A ses côtés pour délibérer, huit autres personnalités, le couturier Jean-Paul Gaultier, le comédien Ewan McGregor, les actrices Hiam Abbass, Diane Kruger et Emmanuelle Devos, et les réalisateurs Alexander Payne, Raoul Peck ou Andrea Arnold.

Nanni Moretti a dit mercredi qu'il serait attentif à la démocratie interne. Mais le cinéaste, en lice l'an dernier avec « Habemus Papam », un film sur l'élection du pape, tient au secret des délibérations : « Je ne comprends pas cette nouveauté de la conférence de presse du jury après le palmarès. J’étais membre du jury en 1997, et à l’époque on devait obligatoirement garder le silence sur les délibérations. Les deux derniers tabous étaient le silence à Cannes et le silence du conclave pour l’élection du pape. Maintenant, il ne reste que le conclave. Donc le dimanche du palmarès, on dira des choses très diplomatiques, très banales…Ou peut-être que non. »

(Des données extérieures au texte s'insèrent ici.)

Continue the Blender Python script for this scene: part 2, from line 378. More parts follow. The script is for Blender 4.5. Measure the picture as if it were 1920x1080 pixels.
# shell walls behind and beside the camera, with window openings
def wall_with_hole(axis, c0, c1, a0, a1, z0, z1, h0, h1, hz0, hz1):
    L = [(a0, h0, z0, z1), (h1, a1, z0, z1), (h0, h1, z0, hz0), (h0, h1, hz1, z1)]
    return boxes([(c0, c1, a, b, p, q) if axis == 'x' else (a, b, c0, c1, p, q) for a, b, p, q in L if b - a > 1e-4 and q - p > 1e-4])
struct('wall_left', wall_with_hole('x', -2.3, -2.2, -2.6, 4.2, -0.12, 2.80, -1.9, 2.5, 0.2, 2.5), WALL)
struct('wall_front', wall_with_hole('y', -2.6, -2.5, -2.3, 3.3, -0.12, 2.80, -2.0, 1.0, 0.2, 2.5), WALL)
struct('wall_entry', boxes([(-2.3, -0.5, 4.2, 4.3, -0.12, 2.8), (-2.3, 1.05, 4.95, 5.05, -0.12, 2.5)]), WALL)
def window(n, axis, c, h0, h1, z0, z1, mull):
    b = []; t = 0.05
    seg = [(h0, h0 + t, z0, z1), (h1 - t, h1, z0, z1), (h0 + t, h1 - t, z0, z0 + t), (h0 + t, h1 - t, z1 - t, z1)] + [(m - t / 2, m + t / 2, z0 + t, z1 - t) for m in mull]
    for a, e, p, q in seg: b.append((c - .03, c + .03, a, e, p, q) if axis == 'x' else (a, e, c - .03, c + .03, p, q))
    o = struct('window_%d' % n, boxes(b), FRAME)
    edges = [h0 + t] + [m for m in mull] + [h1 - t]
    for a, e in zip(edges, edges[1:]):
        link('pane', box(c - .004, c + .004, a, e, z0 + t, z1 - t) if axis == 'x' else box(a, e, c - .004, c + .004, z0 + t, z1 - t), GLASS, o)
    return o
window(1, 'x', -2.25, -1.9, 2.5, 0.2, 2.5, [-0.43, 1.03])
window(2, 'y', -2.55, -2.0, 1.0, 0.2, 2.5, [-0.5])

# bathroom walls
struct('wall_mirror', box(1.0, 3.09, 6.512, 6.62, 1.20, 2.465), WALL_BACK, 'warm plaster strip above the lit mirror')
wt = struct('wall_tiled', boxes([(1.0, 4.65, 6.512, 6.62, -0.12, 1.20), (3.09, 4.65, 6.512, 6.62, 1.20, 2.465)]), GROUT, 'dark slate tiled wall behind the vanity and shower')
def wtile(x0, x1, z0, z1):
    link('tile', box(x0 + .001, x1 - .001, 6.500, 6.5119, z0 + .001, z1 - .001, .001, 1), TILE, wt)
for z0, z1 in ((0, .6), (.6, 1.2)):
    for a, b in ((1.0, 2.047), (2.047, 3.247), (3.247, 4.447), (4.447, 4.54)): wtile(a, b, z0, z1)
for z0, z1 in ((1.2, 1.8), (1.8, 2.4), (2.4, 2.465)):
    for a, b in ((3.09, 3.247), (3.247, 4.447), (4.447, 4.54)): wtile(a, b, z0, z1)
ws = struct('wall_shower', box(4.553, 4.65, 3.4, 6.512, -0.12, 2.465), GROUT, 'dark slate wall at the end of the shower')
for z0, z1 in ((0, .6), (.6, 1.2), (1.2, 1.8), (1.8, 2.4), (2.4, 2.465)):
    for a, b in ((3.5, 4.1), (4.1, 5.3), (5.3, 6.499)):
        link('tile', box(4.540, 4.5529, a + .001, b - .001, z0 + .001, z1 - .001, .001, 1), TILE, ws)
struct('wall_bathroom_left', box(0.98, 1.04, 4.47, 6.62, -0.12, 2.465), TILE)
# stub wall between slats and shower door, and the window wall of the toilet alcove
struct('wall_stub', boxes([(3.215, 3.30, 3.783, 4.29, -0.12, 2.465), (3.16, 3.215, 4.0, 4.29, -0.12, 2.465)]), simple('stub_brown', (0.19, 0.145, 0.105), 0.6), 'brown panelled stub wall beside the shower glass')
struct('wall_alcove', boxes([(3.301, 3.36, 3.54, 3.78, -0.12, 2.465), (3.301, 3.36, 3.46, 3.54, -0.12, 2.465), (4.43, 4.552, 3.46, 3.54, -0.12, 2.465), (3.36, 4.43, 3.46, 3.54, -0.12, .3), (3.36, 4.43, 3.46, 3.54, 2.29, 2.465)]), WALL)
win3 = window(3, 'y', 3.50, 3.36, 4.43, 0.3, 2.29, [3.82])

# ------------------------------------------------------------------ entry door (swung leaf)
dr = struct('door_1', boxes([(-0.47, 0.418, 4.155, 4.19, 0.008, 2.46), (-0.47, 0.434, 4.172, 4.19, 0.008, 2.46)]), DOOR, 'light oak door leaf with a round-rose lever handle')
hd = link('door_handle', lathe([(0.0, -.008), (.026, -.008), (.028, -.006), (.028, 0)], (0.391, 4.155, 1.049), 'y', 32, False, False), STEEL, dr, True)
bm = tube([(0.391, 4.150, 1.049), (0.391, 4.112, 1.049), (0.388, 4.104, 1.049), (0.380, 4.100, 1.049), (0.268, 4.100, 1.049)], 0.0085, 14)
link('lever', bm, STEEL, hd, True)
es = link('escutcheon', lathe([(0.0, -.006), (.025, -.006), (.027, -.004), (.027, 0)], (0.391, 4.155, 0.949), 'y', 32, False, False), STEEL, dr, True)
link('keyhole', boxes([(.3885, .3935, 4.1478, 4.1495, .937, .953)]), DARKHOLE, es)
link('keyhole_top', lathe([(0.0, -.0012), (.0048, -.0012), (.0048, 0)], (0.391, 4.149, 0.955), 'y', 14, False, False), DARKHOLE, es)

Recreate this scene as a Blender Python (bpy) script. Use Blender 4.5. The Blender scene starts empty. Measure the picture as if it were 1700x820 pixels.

La compétition entre dans le vif du sujet dès ce jeudi avec la projection du film français très attendu « De rouille et d’os » de Jacques Audiard et celle du film égyptien « Après la bataille » de Yousri Nasrallah.

Ce jeudi, c’est également l’ouverture des sections parallèles dont RFI est partenaire : la Quinzaine des réalisateurs qui s’ouvre avec un film de Michel Gondry, « The we and the i ». Et pour la Semaine de la critique, coup d’envoi avec « Broken » du Britannique Rufus Norris.